## Materials provided
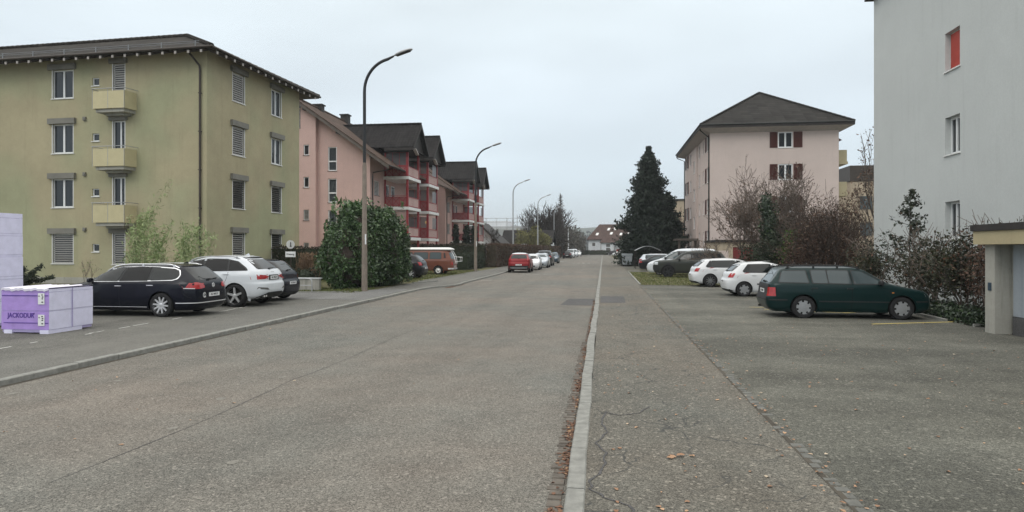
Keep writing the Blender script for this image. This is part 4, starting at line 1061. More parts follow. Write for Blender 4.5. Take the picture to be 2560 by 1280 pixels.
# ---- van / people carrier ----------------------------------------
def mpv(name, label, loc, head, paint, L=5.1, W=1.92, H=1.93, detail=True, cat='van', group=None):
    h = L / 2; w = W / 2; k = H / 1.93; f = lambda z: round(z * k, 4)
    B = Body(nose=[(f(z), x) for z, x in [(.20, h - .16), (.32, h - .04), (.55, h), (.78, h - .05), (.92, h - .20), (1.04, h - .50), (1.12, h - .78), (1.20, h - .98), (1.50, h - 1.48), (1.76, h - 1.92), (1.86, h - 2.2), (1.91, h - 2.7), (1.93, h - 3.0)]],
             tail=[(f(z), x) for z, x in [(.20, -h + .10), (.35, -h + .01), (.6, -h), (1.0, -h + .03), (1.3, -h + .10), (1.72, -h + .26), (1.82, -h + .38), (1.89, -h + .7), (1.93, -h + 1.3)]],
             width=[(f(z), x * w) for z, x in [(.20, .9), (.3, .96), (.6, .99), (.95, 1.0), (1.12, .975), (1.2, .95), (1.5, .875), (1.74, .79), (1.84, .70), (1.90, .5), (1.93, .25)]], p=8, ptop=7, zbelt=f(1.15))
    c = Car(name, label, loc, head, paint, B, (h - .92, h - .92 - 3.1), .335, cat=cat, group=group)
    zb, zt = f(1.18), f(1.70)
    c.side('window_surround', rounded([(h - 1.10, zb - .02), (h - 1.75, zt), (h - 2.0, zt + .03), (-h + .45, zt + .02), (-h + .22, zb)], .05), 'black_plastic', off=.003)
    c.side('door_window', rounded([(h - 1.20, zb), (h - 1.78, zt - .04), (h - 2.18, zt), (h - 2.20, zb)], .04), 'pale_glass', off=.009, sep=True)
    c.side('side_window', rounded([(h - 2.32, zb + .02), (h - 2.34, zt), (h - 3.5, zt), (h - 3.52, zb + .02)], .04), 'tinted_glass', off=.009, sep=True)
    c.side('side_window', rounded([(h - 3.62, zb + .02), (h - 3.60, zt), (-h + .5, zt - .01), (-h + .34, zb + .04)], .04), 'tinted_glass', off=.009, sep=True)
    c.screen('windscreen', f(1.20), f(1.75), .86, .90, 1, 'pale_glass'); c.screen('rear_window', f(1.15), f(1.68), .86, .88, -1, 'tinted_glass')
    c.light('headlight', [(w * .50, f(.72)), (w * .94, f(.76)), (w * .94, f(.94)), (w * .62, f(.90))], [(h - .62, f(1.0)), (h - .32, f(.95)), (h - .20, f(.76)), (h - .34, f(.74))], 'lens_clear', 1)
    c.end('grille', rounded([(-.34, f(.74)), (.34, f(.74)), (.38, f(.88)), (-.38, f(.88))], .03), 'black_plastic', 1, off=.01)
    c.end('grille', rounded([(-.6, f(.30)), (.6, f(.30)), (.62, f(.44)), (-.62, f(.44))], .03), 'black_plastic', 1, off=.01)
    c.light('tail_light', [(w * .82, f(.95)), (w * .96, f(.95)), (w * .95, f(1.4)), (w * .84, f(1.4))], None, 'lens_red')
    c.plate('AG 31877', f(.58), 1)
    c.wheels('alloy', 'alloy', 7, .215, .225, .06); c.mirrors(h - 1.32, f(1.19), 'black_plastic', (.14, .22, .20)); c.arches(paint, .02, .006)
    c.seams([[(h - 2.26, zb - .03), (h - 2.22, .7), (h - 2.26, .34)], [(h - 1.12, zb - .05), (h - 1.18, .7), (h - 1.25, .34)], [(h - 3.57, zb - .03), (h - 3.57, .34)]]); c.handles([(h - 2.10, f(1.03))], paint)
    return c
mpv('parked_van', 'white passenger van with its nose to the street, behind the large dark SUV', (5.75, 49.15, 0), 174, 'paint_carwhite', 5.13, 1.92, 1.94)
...
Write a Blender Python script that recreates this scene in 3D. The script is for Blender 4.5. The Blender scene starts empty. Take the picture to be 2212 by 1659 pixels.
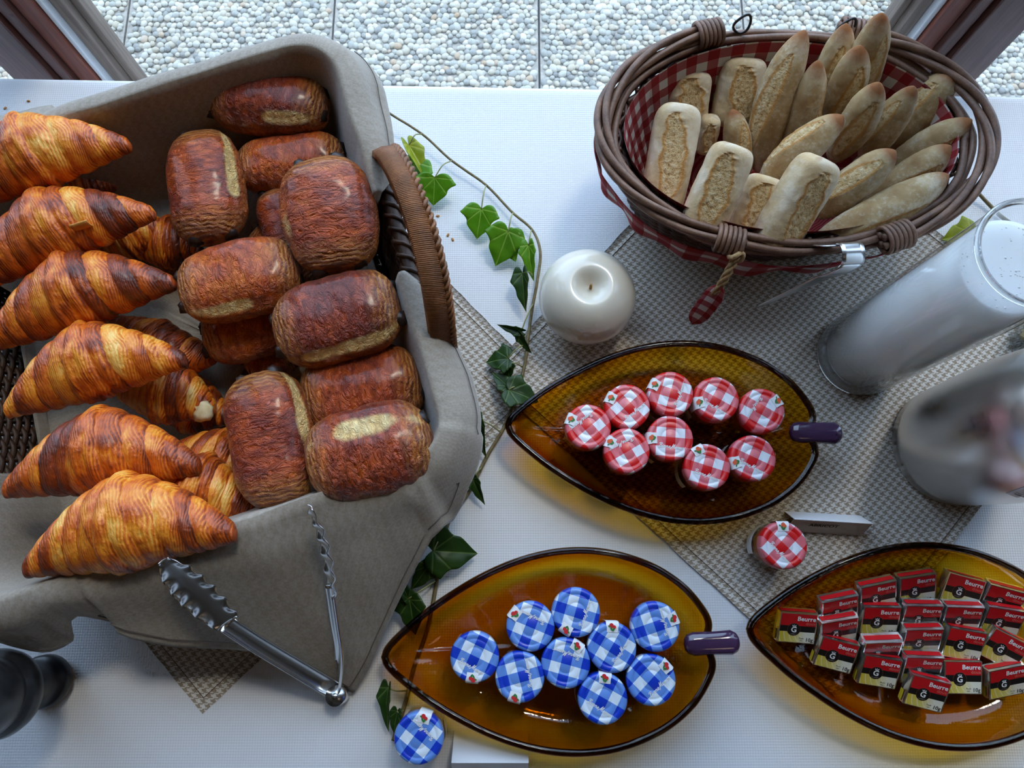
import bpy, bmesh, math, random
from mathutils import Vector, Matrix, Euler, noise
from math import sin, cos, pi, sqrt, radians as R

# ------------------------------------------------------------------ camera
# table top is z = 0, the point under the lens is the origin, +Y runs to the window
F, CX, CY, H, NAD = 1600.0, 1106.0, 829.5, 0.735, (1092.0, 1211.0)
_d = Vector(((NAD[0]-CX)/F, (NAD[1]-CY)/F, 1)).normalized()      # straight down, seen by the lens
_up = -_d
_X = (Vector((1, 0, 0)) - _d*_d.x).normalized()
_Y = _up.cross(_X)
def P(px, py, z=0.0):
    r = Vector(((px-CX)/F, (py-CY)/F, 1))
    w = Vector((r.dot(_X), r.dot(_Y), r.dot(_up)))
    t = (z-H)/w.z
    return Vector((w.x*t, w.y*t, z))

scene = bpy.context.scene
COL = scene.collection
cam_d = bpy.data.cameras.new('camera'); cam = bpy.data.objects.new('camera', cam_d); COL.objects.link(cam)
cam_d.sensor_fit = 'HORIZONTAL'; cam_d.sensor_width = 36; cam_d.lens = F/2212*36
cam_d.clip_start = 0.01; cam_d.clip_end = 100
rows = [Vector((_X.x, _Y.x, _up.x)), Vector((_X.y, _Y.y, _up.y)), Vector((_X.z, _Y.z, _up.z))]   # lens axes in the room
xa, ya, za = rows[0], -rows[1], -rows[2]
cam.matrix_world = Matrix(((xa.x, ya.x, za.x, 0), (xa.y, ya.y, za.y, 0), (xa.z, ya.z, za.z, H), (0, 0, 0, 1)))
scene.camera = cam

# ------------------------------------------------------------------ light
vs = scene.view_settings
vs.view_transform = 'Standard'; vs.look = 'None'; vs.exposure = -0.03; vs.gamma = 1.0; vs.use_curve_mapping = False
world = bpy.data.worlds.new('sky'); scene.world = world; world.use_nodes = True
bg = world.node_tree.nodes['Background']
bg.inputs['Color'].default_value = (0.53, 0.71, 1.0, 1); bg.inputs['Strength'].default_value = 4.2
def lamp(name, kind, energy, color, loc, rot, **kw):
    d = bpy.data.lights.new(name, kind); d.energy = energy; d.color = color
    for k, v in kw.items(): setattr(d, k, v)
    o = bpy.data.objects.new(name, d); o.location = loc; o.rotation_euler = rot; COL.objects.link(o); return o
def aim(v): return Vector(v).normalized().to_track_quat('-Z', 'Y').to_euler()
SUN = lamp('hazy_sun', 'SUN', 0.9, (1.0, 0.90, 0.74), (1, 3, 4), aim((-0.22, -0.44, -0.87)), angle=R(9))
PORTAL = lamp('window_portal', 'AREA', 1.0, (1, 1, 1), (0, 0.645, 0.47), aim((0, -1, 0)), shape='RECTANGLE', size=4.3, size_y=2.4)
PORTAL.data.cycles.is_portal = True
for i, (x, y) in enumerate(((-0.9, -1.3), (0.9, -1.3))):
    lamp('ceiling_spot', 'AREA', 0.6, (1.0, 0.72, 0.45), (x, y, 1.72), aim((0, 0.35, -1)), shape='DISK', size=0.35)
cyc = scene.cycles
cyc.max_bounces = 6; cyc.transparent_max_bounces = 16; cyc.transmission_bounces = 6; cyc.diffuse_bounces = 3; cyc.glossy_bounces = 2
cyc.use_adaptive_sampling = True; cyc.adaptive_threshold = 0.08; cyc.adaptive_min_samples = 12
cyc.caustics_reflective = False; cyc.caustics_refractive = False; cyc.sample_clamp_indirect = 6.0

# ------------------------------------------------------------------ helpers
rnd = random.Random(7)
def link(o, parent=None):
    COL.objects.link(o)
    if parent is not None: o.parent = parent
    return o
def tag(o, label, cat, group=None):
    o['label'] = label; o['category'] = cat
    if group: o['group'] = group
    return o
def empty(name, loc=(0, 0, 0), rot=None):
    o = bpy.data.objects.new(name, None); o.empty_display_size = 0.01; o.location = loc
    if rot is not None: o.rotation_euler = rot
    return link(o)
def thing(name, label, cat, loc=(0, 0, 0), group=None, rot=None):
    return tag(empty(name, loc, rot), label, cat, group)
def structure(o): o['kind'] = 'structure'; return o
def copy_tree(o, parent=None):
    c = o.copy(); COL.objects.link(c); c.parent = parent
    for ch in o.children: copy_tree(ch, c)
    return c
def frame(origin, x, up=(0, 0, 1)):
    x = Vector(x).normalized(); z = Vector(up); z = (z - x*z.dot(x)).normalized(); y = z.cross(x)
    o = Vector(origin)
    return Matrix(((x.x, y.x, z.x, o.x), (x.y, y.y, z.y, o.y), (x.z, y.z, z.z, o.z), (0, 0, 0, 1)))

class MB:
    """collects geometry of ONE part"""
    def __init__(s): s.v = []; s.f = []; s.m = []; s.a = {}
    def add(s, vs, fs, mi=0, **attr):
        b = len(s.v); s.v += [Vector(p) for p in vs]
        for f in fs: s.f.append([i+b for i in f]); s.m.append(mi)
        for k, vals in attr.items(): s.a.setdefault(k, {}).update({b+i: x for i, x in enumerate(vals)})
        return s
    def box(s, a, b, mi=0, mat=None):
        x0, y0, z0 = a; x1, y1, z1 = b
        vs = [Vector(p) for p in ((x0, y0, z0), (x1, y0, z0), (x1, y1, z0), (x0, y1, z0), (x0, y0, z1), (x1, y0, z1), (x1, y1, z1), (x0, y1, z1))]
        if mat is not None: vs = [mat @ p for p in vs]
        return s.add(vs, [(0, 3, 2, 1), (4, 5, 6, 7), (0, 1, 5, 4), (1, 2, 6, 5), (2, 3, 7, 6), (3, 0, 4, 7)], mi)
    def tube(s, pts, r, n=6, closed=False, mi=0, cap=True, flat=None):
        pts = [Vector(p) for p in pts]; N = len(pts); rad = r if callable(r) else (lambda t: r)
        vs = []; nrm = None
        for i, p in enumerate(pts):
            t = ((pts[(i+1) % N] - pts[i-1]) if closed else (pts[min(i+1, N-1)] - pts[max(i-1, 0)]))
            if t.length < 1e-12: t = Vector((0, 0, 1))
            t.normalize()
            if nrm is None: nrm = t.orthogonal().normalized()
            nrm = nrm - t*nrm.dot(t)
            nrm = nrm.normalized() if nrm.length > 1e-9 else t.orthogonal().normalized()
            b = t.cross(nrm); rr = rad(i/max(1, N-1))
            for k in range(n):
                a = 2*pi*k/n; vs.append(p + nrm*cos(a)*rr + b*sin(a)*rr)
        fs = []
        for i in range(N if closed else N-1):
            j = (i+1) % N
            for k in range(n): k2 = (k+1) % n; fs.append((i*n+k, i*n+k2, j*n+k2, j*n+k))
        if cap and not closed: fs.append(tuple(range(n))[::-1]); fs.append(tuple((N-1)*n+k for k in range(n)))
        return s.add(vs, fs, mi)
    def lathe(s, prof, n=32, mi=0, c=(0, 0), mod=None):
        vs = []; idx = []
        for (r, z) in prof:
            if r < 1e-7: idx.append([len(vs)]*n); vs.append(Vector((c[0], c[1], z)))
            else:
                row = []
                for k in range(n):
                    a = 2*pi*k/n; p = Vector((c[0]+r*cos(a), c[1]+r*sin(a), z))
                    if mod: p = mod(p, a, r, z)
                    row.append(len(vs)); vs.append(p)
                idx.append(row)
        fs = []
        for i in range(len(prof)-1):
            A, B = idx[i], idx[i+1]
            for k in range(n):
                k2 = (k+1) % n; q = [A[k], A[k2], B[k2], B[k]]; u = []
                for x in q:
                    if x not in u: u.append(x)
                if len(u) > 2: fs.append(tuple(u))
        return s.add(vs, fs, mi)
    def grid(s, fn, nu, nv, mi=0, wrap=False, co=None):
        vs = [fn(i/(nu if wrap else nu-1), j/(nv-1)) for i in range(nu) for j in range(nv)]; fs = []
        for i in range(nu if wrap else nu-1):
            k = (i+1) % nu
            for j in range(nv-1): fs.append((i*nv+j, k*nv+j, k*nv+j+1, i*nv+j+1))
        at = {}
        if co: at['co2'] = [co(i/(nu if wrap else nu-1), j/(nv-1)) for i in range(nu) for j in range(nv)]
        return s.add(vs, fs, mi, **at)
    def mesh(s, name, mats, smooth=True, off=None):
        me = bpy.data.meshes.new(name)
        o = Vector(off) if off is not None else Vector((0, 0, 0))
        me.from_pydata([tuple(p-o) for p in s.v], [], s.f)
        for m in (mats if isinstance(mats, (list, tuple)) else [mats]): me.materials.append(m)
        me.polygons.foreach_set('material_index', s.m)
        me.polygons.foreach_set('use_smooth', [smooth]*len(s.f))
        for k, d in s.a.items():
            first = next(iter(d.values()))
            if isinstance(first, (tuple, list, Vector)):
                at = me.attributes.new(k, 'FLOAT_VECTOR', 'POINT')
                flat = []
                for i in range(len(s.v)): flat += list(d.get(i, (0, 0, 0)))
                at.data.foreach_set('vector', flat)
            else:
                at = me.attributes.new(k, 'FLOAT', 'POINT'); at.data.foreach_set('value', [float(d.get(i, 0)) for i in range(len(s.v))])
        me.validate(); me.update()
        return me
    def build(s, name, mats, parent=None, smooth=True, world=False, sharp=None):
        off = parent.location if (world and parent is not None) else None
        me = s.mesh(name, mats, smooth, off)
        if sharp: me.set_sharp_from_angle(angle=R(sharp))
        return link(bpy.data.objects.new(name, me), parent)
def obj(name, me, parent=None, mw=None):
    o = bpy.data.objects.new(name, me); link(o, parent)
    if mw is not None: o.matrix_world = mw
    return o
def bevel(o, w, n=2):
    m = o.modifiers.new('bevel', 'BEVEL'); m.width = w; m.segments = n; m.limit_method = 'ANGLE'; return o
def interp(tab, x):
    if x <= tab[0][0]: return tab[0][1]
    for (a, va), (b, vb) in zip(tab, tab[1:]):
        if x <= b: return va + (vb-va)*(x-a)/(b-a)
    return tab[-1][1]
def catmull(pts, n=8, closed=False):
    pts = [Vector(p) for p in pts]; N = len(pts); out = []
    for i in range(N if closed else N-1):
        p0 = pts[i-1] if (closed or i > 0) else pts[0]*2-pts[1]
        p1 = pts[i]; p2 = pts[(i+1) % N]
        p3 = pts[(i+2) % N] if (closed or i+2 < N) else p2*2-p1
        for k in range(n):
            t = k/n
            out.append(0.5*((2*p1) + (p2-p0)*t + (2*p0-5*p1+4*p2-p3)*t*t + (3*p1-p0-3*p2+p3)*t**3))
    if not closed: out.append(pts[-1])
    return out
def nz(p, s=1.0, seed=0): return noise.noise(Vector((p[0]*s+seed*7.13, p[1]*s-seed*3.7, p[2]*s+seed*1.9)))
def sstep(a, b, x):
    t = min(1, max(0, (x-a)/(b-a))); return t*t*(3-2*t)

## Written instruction
Word for word, repeat the lines above from the one with "Write a Blender" through the one with "from math import", and nothing beyond them. Omit the pictures.

## Reply to the task
Write a Blender Python script that recreates this scene in 3D. The script is for Blender 4.5. The Blender scene starts empty. Take the picture to be 2212 by 1659 pixels.
import bpy, bmesh, math, random
from mathutils import Vector, Matrix, Euler, noise
from math import sin, cos, pi, sqrt, radians as R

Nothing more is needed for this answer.